Stored dataset items:
════════════════
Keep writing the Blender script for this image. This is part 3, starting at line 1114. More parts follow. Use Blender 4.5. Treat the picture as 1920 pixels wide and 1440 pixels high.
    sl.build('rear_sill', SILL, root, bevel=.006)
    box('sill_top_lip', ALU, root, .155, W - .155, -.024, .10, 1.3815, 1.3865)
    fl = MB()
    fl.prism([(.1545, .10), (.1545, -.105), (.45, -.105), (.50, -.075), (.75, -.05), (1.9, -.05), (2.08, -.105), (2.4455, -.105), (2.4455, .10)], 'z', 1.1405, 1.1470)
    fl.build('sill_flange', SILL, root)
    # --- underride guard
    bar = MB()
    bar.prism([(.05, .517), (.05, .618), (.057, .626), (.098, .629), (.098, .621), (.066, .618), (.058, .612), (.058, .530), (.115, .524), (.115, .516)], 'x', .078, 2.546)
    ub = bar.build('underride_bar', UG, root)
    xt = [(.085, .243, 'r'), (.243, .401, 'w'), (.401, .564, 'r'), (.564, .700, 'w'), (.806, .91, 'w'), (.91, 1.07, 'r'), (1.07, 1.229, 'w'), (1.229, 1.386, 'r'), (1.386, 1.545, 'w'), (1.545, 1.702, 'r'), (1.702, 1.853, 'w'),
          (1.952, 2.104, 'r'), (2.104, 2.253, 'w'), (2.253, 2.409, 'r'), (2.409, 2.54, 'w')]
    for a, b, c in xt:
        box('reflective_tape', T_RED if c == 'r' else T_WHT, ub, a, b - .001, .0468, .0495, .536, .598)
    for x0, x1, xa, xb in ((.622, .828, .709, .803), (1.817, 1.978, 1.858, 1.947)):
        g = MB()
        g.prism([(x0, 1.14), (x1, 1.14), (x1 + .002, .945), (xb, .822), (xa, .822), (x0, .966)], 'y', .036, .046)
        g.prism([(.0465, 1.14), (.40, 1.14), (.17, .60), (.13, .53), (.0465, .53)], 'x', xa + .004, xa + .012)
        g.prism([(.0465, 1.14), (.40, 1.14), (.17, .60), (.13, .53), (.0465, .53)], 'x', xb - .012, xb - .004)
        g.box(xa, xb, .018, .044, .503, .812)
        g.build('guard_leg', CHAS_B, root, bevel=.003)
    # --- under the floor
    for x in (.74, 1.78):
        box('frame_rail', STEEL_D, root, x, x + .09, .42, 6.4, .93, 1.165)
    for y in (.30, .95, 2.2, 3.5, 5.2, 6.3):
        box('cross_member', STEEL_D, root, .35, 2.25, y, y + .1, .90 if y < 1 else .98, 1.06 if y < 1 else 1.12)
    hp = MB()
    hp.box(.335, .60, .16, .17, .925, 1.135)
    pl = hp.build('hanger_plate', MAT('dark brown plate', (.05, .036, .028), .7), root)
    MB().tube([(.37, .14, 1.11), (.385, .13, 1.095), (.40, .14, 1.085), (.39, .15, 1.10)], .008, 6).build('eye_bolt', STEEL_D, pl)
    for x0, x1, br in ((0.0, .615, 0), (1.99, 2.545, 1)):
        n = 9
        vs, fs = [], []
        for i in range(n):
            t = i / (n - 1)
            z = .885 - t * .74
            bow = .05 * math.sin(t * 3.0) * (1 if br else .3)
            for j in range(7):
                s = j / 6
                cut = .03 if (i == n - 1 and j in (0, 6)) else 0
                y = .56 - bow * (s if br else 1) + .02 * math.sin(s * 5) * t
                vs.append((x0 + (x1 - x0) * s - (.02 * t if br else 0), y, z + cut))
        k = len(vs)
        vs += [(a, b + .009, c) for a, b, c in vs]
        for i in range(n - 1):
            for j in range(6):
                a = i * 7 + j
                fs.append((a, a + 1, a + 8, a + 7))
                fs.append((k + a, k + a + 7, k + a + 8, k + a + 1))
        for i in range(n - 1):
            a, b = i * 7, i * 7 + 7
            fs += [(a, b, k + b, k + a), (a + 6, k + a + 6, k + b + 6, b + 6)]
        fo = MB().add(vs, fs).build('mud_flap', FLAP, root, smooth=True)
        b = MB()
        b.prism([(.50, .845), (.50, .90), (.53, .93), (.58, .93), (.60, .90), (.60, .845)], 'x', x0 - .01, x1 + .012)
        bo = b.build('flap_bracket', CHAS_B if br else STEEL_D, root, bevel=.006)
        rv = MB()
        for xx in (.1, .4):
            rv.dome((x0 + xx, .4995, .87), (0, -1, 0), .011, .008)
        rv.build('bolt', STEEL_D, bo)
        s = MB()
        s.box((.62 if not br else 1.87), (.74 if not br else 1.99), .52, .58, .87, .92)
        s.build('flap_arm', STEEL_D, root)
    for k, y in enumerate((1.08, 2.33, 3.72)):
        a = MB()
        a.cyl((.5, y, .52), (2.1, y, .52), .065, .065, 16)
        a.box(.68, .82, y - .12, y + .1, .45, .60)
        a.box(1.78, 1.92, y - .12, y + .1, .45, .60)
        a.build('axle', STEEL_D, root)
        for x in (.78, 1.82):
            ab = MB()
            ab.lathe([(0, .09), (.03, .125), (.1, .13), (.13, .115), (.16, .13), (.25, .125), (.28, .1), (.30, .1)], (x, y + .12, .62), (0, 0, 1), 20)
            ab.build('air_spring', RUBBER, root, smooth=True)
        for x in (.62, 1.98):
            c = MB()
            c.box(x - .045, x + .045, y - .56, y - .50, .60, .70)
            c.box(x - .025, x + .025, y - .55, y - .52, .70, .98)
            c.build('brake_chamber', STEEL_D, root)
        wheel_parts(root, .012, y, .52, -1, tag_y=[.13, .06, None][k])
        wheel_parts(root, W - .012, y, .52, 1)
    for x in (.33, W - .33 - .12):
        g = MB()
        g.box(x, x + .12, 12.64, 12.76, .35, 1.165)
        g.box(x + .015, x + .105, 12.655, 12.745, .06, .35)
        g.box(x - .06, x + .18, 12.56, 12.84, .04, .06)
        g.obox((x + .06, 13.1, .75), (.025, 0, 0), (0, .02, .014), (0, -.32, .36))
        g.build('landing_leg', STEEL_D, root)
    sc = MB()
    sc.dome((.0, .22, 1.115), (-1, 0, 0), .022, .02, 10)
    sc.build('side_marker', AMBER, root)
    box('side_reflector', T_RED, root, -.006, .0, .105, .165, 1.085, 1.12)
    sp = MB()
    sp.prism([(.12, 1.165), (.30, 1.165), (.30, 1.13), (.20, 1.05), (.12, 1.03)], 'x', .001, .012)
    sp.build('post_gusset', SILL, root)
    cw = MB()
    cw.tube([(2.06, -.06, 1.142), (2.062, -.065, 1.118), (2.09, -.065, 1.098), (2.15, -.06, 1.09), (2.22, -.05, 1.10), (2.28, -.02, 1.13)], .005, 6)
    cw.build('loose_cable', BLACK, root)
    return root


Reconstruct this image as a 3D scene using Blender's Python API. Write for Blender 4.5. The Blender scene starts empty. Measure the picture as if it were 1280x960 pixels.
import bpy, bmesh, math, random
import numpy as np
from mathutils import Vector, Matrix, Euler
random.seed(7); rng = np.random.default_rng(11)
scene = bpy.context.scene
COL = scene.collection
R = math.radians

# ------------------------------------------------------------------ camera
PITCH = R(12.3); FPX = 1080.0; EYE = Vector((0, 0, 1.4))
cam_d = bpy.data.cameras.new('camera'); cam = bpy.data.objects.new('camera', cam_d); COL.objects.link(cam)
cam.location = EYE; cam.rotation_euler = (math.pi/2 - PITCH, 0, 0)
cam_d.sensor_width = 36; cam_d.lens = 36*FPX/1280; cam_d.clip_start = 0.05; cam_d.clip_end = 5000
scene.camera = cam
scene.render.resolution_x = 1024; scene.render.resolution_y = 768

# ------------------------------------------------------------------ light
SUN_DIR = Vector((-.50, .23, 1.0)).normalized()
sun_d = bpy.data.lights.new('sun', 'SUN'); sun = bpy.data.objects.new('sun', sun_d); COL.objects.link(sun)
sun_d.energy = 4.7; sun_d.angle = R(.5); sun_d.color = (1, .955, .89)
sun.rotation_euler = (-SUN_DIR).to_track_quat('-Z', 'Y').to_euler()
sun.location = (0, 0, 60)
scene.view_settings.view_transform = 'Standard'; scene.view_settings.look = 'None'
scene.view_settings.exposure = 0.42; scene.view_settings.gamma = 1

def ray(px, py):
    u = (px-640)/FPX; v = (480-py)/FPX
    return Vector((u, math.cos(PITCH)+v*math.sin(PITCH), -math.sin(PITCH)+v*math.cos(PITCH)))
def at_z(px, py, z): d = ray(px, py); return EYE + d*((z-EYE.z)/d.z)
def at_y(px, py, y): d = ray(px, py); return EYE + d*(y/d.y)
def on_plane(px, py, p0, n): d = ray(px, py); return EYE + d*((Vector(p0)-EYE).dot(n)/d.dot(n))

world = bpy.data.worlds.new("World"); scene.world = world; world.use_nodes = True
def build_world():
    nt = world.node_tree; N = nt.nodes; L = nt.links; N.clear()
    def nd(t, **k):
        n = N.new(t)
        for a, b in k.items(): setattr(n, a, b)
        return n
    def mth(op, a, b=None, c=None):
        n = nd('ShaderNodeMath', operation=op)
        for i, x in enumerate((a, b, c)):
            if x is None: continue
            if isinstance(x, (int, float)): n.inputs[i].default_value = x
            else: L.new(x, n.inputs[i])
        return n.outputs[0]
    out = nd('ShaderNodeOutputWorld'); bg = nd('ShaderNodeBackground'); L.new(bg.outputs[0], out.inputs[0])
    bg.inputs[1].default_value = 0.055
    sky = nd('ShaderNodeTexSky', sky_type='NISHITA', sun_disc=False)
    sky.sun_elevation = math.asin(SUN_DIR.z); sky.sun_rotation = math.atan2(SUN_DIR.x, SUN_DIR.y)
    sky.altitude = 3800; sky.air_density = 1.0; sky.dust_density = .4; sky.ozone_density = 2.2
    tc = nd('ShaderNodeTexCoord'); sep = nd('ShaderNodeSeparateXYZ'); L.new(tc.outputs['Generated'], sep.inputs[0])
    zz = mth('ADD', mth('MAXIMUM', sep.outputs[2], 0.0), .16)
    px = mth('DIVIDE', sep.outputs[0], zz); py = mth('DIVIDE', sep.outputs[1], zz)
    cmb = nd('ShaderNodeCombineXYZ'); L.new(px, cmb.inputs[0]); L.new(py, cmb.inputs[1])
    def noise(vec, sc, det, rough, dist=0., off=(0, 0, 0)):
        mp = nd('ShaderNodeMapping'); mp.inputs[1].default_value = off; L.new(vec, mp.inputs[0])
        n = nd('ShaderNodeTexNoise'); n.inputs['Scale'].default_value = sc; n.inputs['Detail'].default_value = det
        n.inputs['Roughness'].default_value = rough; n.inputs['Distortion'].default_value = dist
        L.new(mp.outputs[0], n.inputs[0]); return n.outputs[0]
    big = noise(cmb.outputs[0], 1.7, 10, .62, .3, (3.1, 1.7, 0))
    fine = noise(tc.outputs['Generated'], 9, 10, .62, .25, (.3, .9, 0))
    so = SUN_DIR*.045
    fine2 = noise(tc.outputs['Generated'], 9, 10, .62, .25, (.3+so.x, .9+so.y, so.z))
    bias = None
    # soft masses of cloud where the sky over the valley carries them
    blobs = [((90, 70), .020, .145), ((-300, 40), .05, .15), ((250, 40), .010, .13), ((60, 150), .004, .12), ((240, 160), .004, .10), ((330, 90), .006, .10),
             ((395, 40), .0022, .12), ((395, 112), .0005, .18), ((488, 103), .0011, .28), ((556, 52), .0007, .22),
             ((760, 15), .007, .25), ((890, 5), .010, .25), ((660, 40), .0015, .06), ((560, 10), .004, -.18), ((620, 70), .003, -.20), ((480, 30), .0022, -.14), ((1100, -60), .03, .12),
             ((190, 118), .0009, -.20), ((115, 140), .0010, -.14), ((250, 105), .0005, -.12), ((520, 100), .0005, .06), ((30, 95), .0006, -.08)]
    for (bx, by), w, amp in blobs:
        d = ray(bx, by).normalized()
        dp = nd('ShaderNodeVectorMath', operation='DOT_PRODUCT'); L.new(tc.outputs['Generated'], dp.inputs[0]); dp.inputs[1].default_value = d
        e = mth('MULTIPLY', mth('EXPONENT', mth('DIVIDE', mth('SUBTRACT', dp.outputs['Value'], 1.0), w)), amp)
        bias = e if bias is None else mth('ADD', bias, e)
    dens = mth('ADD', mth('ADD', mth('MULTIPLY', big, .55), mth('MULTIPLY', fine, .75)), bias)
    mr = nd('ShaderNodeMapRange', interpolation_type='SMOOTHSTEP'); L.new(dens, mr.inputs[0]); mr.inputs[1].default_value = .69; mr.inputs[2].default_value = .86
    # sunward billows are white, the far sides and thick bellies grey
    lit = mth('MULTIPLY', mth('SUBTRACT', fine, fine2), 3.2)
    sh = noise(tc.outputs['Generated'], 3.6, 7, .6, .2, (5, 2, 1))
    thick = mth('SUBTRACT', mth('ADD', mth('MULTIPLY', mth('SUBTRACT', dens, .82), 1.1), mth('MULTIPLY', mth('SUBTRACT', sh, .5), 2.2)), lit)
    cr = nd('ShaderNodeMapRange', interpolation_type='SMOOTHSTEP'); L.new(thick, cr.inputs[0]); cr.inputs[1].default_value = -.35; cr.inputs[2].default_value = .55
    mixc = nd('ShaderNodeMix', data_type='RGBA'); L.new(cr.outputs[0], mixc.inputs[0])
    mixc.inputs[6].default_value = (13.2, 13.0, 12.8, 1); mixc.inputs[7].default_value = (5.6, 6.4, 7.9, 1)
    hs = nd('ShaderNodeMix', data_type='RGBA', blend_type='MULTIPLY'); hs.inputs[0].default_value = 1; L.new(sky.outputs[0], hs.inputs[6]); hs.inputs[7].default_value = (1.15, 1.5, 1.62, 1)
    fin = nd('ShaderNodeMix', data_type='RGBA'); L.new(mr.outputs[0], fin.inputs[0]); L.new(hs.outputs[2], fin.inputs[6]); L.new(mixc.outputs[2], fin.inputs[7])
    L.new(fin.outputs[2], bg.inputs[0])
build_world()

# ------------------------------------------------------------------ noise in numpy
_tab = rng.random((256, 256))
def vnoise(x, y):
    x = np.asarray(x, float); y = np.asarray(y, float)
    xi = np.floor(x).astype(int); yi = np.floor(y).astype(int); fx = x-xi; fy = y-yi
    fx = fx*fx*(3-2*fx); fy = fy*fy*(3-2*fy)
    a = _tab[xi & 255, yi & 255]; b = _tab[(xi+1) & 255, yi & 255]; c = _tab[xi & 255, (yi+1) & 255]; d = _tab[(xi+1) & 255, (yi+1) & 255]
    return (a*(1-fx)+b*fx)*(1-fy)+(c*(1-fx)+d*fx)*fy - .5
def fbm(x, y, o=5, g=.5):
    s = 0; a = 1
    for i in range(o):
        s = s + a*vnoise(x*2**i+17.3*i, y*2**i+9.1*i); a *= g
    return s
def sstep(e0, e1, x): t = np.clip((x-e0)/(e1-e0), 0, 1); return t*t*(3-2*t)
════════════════
Problem to solve: Above are the records. Copy the lines beginning at the one that has "Reconstruct this image" and ending with the one that has "R = math.radians", unchanged.

Exercise answer:
Reconstruct this image as a 3D scene using Blender's Python API. Write for Blender 4.5. The Blender scene starts empty. Measure the picture as if it were 1280x960 pixels.
import bpy, bmesh, math, random
import numpy as np
from mathutils import Vector, Matrix, Euler
random.seed(7); rng = np.random.default_rng(11)
scene = bpy.context.scene
COL = scene.collection
R = math.radians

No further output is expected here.